Department heads claim Normunds Vilnitis is incompetent.

RIGA - Following Corruption Prevention Bureau deputy chief Alvis Vilks’ interview with the news agency LETA, an official investigation was opened against him, and the Bureau’s chief, Normunds Vilnitis, ordered a search of Vilk’s office in search of a dictaphone which held the recorded interview. The interview took place in mid-September, when Vilks was standing in for Vilnitis for a few days while Vilnitis was away, reports LETA.

Vilks on Nov. 1 said that he had already provided his explanations in the case, however, the investigation continues. Vilnitis was apparently dissatisfied with several of the statements Vilks made during the interview, which is why he asked the Bureau’s press office to give him the recording of the interview. The press office refused to do so, explaining that this required Vilks’ consent. The search followed soon after.

Members of the CPB’s Internal Security Bureau searched Vilks’ office, trying to find the recorder, Vilks confirmed. However, the interview was already deleted as, it was claimed, LETA had reported the interview correctly, and no corrections were necessary.

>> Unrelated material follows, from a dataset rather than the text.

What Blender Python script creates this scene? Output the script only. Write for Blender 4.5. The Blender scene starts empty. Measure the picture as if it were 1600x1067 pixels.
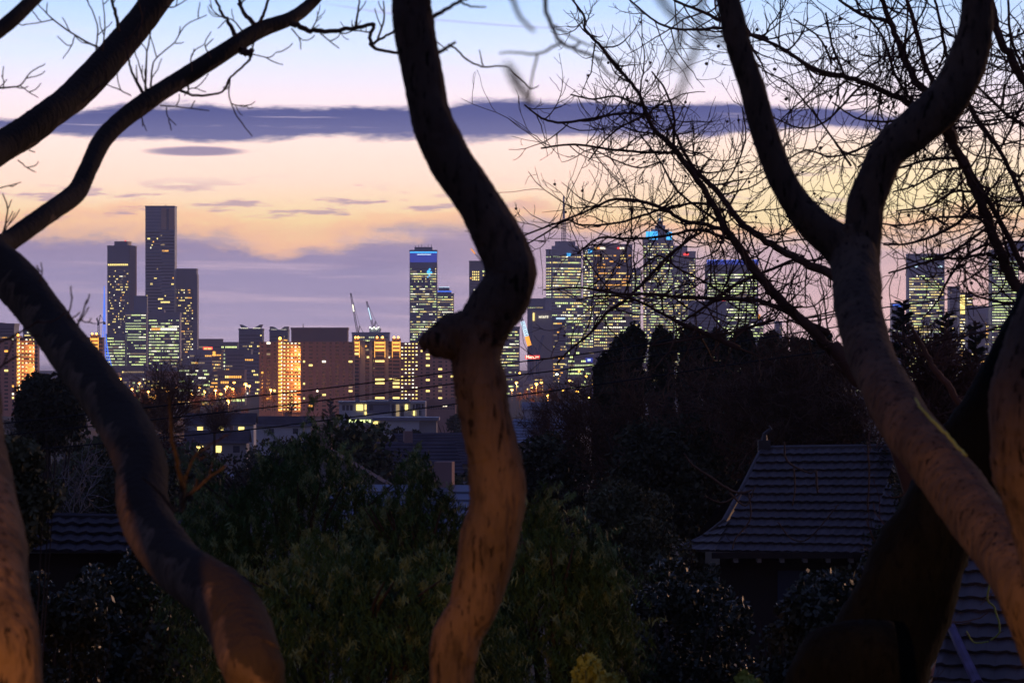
import bpy, math, random
import numpy as np
from mathutils import Vector

sc = bpy.context.scene
COL = sc.collection
R = math.radians
FP = 6000.0            # focal length in pixels of the 1600 px wide photograph
HY = 545.0             # picture row of the horizon
CZ = 50.0              # height of the camera above the plain the city stands on

# ------------------------------------------------------------------ camera
cam = bpy.data.objects.new('camera', bpy.data.cameras.new('camera'))
COL.objects.link(cam); sc.camera = cam
cam.location = (0, 0, CZ); cam.rotation_euler = (R(90), 0, 0)
cd = cam.data
cd.sensor_fit = 'HORIZONTAL'; cd.sensor_width = 36; cd.lens = 36 * FP / 1600
cd.shift_y = (HY - 533.5) / 1600
cd.clip_start = 0.2; cd.clip_end = 40000
cd.dof.use_dof = True; cd.dof.focus_distance = 2500; cd.dof.aperture_fstop = 14; cd.dof.aperture_blades = 7
sc.view_settings.view_transform = 'Standard'; sc.view_settings.look = 'None'
sc.view_settings.exposure = 0.0; sc.view_settings.gamma = 1.0
sc.cycles.use_denoising = True
sc.cycles.max_bounces = 5; sc.cycles.diffuse_bounces = 2; sc.cycles.glossy_bounces = 2
sc.cycles.volume_bounces = 0; sc.cycles.sample_clamp_indirect = 3

def lin(r, g, b, k=1.0):
    f = lambda c: (c / 12.92 if c <= .04045 else ((c + .055) / 1.055) ** 2.4) * k
    return (f(r / 255), f(g / 255), f(b / 255), 1)

# ------------------------------------------------------------------ sky
SUN_AZ, SUN_EL = 44.0, 1.2       # degrees to the right of the view axis, degrees above the horizon
world = bpy.data.worlds.new('World'); sc.world = world; world.use_nodes = True
NT = world.node_tree; NT.nodes.clear()
class S:                          # a socket with arithmetic
    def __init__(s, k): s.k = k
    def __add__(a, b): return M('ADD', a, b)
    def __radd__(a, b): return M('ADD', b, a)
    def __sub__(a, b): return M('SUBTRACT', a, b)
    def __rsub__(a, b): return M('SUBTRACT', b, a)
    def __mul__(a, b): return M('MULTIPLY', a, b)
    def __rmul__(a, b): return M('MULTIPLY', b, a)
    def __truediv__(a, b): return M('DIVIDE', a, b)
def put(sock, v):
    if isinstance(v, S): NT.links.new(v.k, sock)
    else: sock.default_value = v
def M(op, a, b=None, clamp=False):
    n = NT.nodes.new('ShaderNodeMath'); n.operation = op; n.use_clamp = clamp
    put(n.inputs[0], a)
    if b is not None: put(n.inputs[1], b)
    return S(n.outputs[0])
def smooth(v, lo, hi, a=0.0, b=1.0):
    n = NT.nodes.new('ShaderNodeMapRange'); n.interpolation_type = 'SMOOTHSTEP'
    put(n.inputs['Value'], v); n.inputs['From Min'].default_value = lo; n.inputs['From Max'].default_value = hi
    n.inputs['To Min'].default_value = a; n.inputs['To Max'].default_value = b
    return S(n.outputs[0])
def step(v, lo, hi):              # also for lo > hi
    return smooth(v, lo, hi) if lo < hi else 1.0 - smooth(v, hi, lo)
def noise(u, v, seed, detail=4, rough=.55):
    c = NT.nodes.new('ShaderNodeCombineXYZ'); put(c.inputs[0], u); put(c.inputs[1], v); put(c.inputs[2], seed)
    n = NT.nodes.new('ShaderNodeTexNoise'); n.inputs['Scale'].default_value = 1
    n.inputs['Detail'].default_value = detail; n.inputs['Roughness'].default_value = rough
    NT.links.new(c.outputs[0], n.inputs['Vector'])
    return S(n.outputs['Fac'])
def mix(f, a, b):
    n = NT.nodes.new('ShaderNodeMix'); n.data_type = 'RGBA'
    put(n.inputs[0], f); put(n.inputs[6], a); put(n.inputs[7], b)
    return S(n.outputs[2])
def ramp(v, lo, hi, stops):
    m = NT.nodes.new('ShaderNodeMapRange'); put(m.inputs['Value'], v)
    m.inputs['From Min'].default_value = lo; m.inputs['From Max'].default_value = hi
    n = NT.nodes.new('ShaderNodeValToRGB'); NT.links.new(m.outputs[0], n.inputs[0])
    e = n.color_ramp.elements
    while len(e) < len(stops): e.new(.5)
    for q, (p, c) in zip(e, stops): q.position = (p - lo) / (hi - lo); q.color = c
    return S(n.outputs[0])

tc = NT.nodes.new('ShaderNodeTexCoord'); sp = NT.nodes.new('ShaderNodeSeparateXYZ')
NT.links.new(tc.outputs['Generated'], sp.inputs[0])
dx, dy, dz = (S(sp.outputs[i]) for i in range(3))
U = M('ARCTAN2', dx, dy) * 60.0          # azimuth, in units of 1/60 rad, 0 = west
V = M('ARCSINE', dz) * 60.0              # elevation, same unit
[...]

Vilnitis ordered the investigation because, in his opinion, Vilks’ statements about relations within the Corruption Prevention Bureau contradicted decisions of the National Security Council. LETA has not been able to find out what exactly was decided at the said National Security Council’s meeting, but, according to unofficial information, no employees of the CPB may talk to the media about what is going on at the bureau.

This sounds believable to LETA because, in trying to arrange an interview with Vilks, they received vague and unmotivated rejections until Vilnitis was away for several days and Vilks became acting head of the Bureau, when the interview could finally take place.

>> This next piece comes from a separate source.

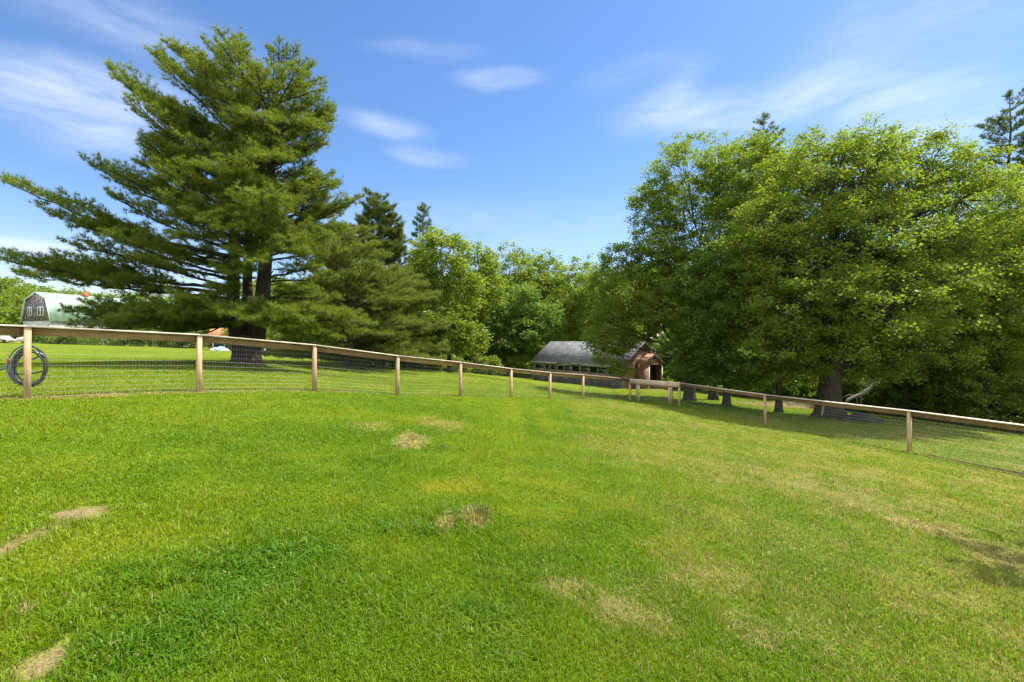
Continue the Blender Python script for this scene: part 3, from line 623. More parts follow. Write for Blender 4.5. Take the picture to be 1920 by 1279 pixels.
def shrub(px, d, rx, rz, mat, seed, label, leaf=.11, clumps=1.1, group=None, cr=.32, per=40, name='shrub', h=None):
    b = gp(px, d); rng = np.random.default_rng(seed)
    es = [(b[0] + rng.normal(0, rx * .3), b[1] + rng.normal(0, rx * .25), b[2] + rz * rng.uniform(.75, 1.0), rx * .8, rx * .75, rz * .85) for _ in range(3)]
    st = []
    for k in range(7):
        a = rng.uniform(0, TAU); e = b + np.array([math.cos(a) * rx * .6, math.sin(a) * rx * .6, rz * rng.uniform(.7, 1.5)])
        st.append((curve(b - [0, 0, .1], e, (0, 0, .1), 6, rng, .05), .03, .008))
    return B(name, b, st, es, mat, seed, label, 'shrub', leaf, cr, clumps, per, .05, group, trunk=False, low=-.9)
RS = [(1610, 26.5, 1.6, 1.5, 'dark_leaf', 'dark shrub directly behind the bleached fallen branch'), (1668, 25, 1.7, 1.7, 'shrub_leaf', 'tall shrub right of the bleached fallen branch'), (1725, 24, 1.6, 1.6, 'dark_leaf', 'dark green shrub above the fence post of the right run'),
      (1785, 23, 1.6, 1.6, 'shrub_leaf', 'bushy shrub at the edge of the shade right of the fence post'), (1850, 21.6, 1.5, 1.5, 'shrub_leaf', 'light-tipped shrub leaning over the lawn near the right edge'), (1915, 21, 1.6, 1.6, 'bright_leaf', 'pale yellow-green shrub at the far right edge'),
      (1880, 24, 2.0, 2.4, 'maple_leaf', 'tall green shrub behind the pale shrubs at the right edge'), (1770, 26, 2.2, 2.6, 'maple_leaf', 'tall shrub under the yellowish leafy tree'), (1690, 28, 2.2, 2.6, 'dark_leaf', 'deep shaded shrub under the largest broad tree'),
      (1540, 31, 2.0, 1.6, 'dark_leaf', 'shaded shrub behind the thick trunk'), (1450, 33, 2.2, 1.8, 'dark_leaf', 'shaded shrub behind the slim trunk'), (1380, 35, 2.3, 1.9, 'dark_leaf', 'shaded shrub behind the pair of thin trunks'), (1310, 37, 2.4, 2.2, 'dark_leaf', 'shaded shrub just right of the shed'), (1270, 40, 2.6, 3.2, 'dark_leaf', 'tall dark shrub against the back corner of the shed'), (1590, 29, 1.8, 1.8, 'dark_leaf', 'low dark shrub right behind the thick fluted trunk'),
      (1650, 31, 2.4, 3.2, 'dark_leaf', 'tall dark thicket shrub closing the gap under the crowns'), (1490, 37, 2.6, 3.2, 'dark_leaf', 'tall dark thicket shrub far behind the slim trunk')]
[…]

Vilks believes that a new official investigation will be opened against him and the other Corruption Prevention Bureau deputy chief, Juta Strike, because he and Strike have lately made many statements to the media regarding tension in the bureau, which started when Vilnitis took the job as chief, and has now reached its climax.

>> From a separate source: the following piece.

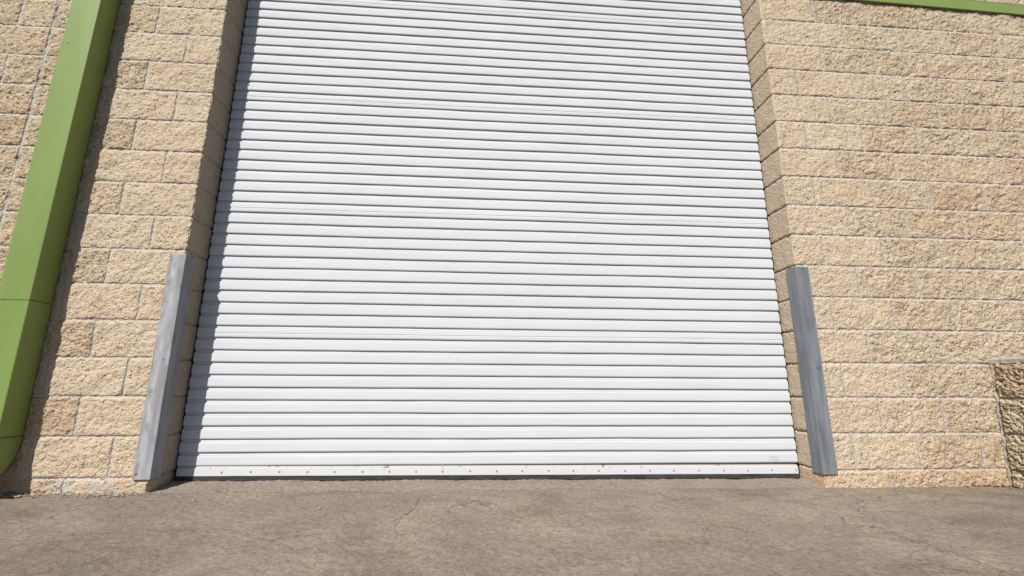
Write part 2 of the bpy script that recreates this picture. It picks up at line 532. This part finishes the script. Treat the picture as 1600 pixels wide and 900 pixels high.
def wall_section(side, far_fine, far, parent):
    zs = joint_lines(-0.30, 25 * U, lambda z: 0.0050 if z < 3.7 else 0.03)
    ss = joint_lines(0.0, far, lambda s: 0.0050 if s < far_fine else 0.03)
    rv = -np.array([0.2032, 0.198, 0.19, 0.18, 0.17, 0.16, 0.15, 0.14, 0.13, 0.12, 0.11, 0.10, 0.09, 0.08, 0.07, 0.06, 0.05, 0.042, 0.034, 0.027, 0.020, 0.014, 0.009, 0.004, 0.0015])
    rv = np.sort(np.concatenate([rv, (rv[:-1] + rv[1:]) / 2]))
    s = np.concatenate([rv, ss])
    Sg, Zg = np.meshgrid(s, zs, indexing='ij')
    h, mort, t, pl = bond(Sg, Zg, 1.0, side, reveal=Sg < 0, control=5 if side < 0 else None)
    # under the steel corner guards the face is dressed flat
    gd = (Sg < 0.085) & (Sg > -0.088) & (Zg < 1.21) & (Zg > -0.022)
    h = np.where(gd, np.minimum(h, -0.001), h)
    wf = np.where(Sg >= 0, 1, np.exp(-(Sg / 0.006) ** 2))
    wr = np.where(Sg <= 0, 1, np.exp(-(Sg / 0.006) ** 2))
    rnd = -0.0035 * np.exp(-(Sg / 0.0045) ** 2)                         # worn arris
    x = side * (HW + np.maximum(Sg, 0)) - side * wr * (h + rnd)
    y = -np.minimum(Sg, 0) - wf * (h + rnd)
    P = np.stack([x, y, Zg], -1)
    me = grid_mesh('wall_section', P, smooth=True, flip=side < 0)
    attr(me, 'mortar', mort); attr(me, 'tint', t); attr(me, 'plain', pl)
    return link('wall_section', me, BLOCK, parent)


wall = empty('block_wall', (0, 0.1, -0.08))
tag(wall, 'tan split-face concrete block wall around the white roller door', 'wall', kind='thing')
wall_section(1, 2.45, 7.0, wall)
wall_section(-1, 1.65, 7.0, wall)
# over the opening: soffit and face in one sheet
zs = np.concatenate([[19 * U - 0.004], joint_lines(19 * U, 25 * U, lambda z: 0.03)])
xs = joint_lines(-HW + 0.001, HW - 0.001, lambda z: 0.03)
Xg, Zg = np.meshgrid(xs, zs, indexing='ij')
h, mort, t, pl = bond(Xg + 20 * U + HW, Zg, 1.0, 0, plaincorner=False)
Yg = -h
Yg[:, 0] = 0.26; Zg[:, 0] = 19 * U; Zg[:, 1] = 19 * U
me = grid_mesh('lintel', np.stack([Xg, Yg, Zg], -1))
attr(me, 'mortar', mort); attr(me, 'tint', t); attr(me, 'plain', pl)
link('lintel', me, BLOCK, wall)
mb = MB()
mb.box(-8.8, 8.8, -0.02, 0.24, 25 * U, 25 * U + 0.05)
mb.build('coping', simple('grey_coping', (0.3, 0.29, 0.27), (0.42, 0.4, 0.37), 9, 0.8).m, wall, 0.006)
mb = MB()
mb.box(-8.83, -HW - 0.0, 0.2045, 0.30, -0.3, 25 * U); mb.box(HW + 0.0, 8.83, 0.2045, 0.30, -0.3, 25 * U)
mb.box(-HW, HW, 0.262, 0.30, 18.4 * U, 25 * U)
mb.build('backing', GUIDE, wall)

# ------------------------------------------------------------------ low wall at the right
LX = 3.000
lw_z1 = 3 * U + 0.0
ys = joint_lines(0.002, 1.60, lambda s: 0.0045 if s < 0.5 else 0.02)
zs = joint_lines(-0.25, lw_z1 + 0.020, lambda z: 0.0040)
Yg, Zg = np.meshgrid(ys, zs, indexing='ij')
h, mort, t, pl = bond(Yg + 0.9 * U, Zg, 1.0, 3, first_full=1, plaincorner=False)
rough = 0.0036 * (0.9 - np.abs(f_mid(Yg * 0.75 + Zg * 0.55 + t * 3, Zg * 0.6 - Yg * 0.25 + t * 7))) + 0.0034 * (0.9 - np.abs(f_rid(Yg * 0.7 + Zg * 0.5 + t * 5, Zg * 0.7)))
fade = np.clip(Yg / 0.03, 0, 1)
h = np.where(mort > 0.4, -0.011, h + np.clip(rough, -0.012, 0.010)) * (0.35 + 0.65 * fade)
cap = sstep(3 * U - 0.004, 3 * U + 0.002, Zg)
strip = 1 - sstep(0.010, 0.016, Yg + 0.002 * f_mid(Yg, Zg))
h = np.where(strip > 0.5, -0.002 + 0.0014 * f_mid(Yg * 2, Zg), h)
h = np.where((strip <= 0.5) & (Yg < 0.024), -0.010, h)
h = h * (1 - cap) + cap * (-0.003 + 0.0012 * f_mid(Yg, Zg))
mort = mort * (1 - cap) * 0.45
parge = np.maximum(cap * 0.8, strip * 0.85)
mort = np.maximum(mort, parge)
batter = -0.044 * np.clip((3 * U - Zg) / 0.66, 0, 1.2)
P = np.stack([LX + 0.006 + batter - h, -Yg, Zg], -1)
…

Vilks believes that the current investigation may have been called in the wake of Vilks’ statements about Ainars Slesers (Latvia’s First Party/Latvia’s Way) who, in turn, had threatened that Corruption Prevention Bureau officials should not meddle politics, or else they would get into trouble.

The National Security Council decided that Vilnitis’ plans to reorganize the CPB did not exceed his authority, however, both deputies of Vilnitis - Strike and Vilks - as well as heads of the bureau’s six departments, released a statement to the media, questioning Vilnitis’ ability to efficiently run the Bureau.

Prime Minister Valdis Dombrovskis’ (New Era) press secretary, Liga Krapane, said that Vilnitis was requested to improve his reorganization plan for CPB, keeping in mind that in setting up a regional division within CPB’s structure, any overlapping of functions must be avoided, as well as expansion in management. The multi-institution task force that evaluated Vilnitis’ plan points out the same. According to Krapane, Vilnitis has agreed, and has already submitted another reorganization plan - one that meets the prime minister’s stipulation.

Aleksejs Loskutovs, former chief at the CPB, on Oct. 29 called reforms for CPB planned by Vilnitis, “slapdash,” noting that Vilnitis’ reorganization plans were not discussed internally at CPB, something that should have been done. The reform package, which he referred to as Vilnitis’ “amateur hour,” is debatable from a legal standpoint and as to its usefulness. Actually, CPB’s capability would be curbed, Loskutovs added.

A number of top-level officials at CPB, in an open letter, urged Dombrovskis to refuse authorization for the reorganization plan drawn up by Vilnitis. The letter states that by using the heightening of the fight against corruption in regions as a cover, major changes are in the works within CPB which would result in having an effectively-functioning office transformed into a meek, merely formal anti-corruption unit.

The open letter points out that Vilnitis’ actions and decisions lead one to believe that his “true goal” is lessening CPB’s capability, ultimately bringing about its demise.